Perhaps, the Street would have loved some more action in the construction sector, mainly roads, which has been the bedrock of infrastructure activity over the last several quarters. Although revenue grew on a year-on-year basis, the order flows were sluggish in spite of the low base due to demonetization in the year-ago period.
Data from the Centre for Monitoring Economy shows that new project announcements in the December quarter fell by 10.5% compared to the year-ago period. Frontrunners like KNR Construction Ltd, Sadbhav Engineering Ltd, Ashoka Buildcon Ltd, Ahluwalia Constructions Ltd and MEP Infrastructure said in their conference calls after the results that land acquisition delays deferred project awards in roads. Some exceptions such as the engineering conglomerate Larsen & Toubro Ltd posted a 38% jump in orders.
That said, the tepid growth in orders is not a grave concern as most of the firms boast of an order book two to three times their annual revenue, which is comfortable. Besides, the National Highways Authority of India Ltd is likely to announce tenders in both the hybrid annuity and toll-operate-transfer model soon. Till November 2017, NHAI has been able to complete 1,560km of roads; 1,940km (16km per day) must be completed by March 2018 to achieve its target of 3,500km. This should lead to lumpy order flow accretion in the March quarter.
However, during the December quarter, infrastructure construction firms stepped up the pace of execution, which translated into revenue growth of 10-12% on a year-on-year basis. A few such as MEP Infrastructure Developers Ltd almost doubled revenue as large road projects got off the ground.
Unfortunately, operating margins during the quarter narrowed marginally for most firms. Stiff competition among a handful of infrastructure developers, has thwarted margin expansion. Analysts believe that projects under the new hybrid model will see smoother completion and better profitability as most pre-requisites are in place before the order is awarded. Hence cost overruns will be minimized.
The Bharatmala road development plan, higher focus on water and railway projects and affordable housing, will improve the order flows for construction firms over the next two years.

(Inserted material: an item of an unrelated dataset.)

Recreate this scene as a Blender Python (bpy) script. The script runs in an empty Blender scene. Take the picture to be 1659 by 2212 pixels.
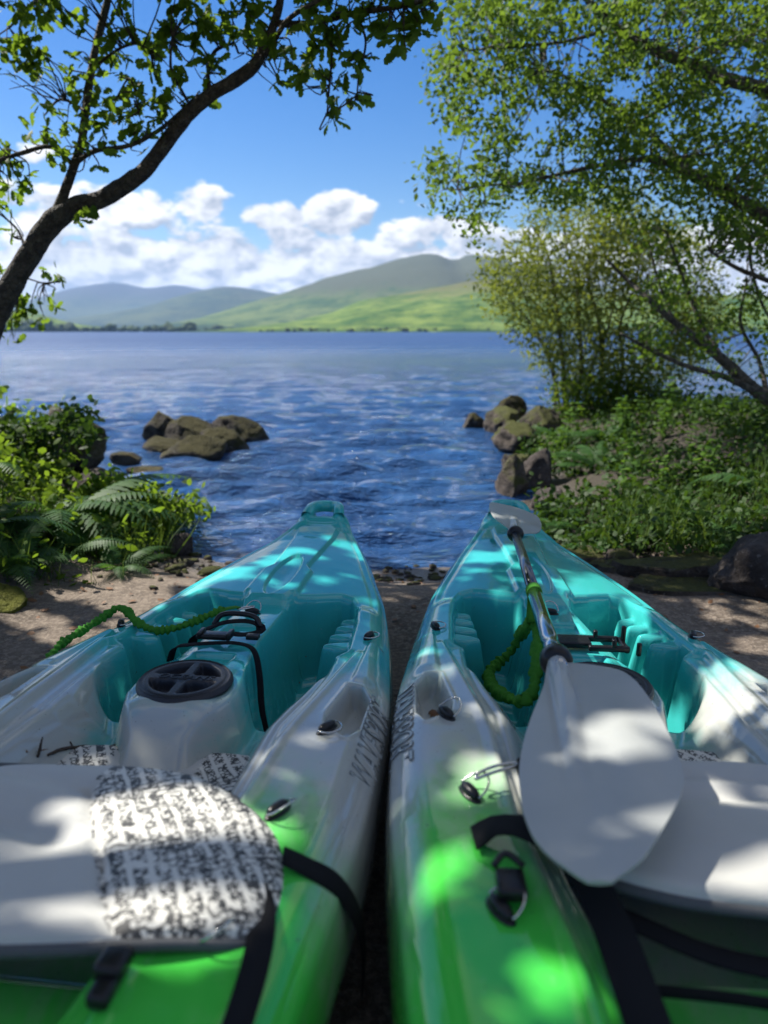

But investors are now becoming more discerning about sifting the chaff from the grain. Large firms with leveraged balance sheets are not on the retail investors’ radar, even if they boast of strong order books. Also, the less inspiring December quarter results with lacklustre order flows and pale revenue growth led to most stocks shedding gains. Certainly, valuations at about 18-20 times the estimated earnings for FY2019 are fair, but revenue growth needs to be more robust for these stocks to lure investors.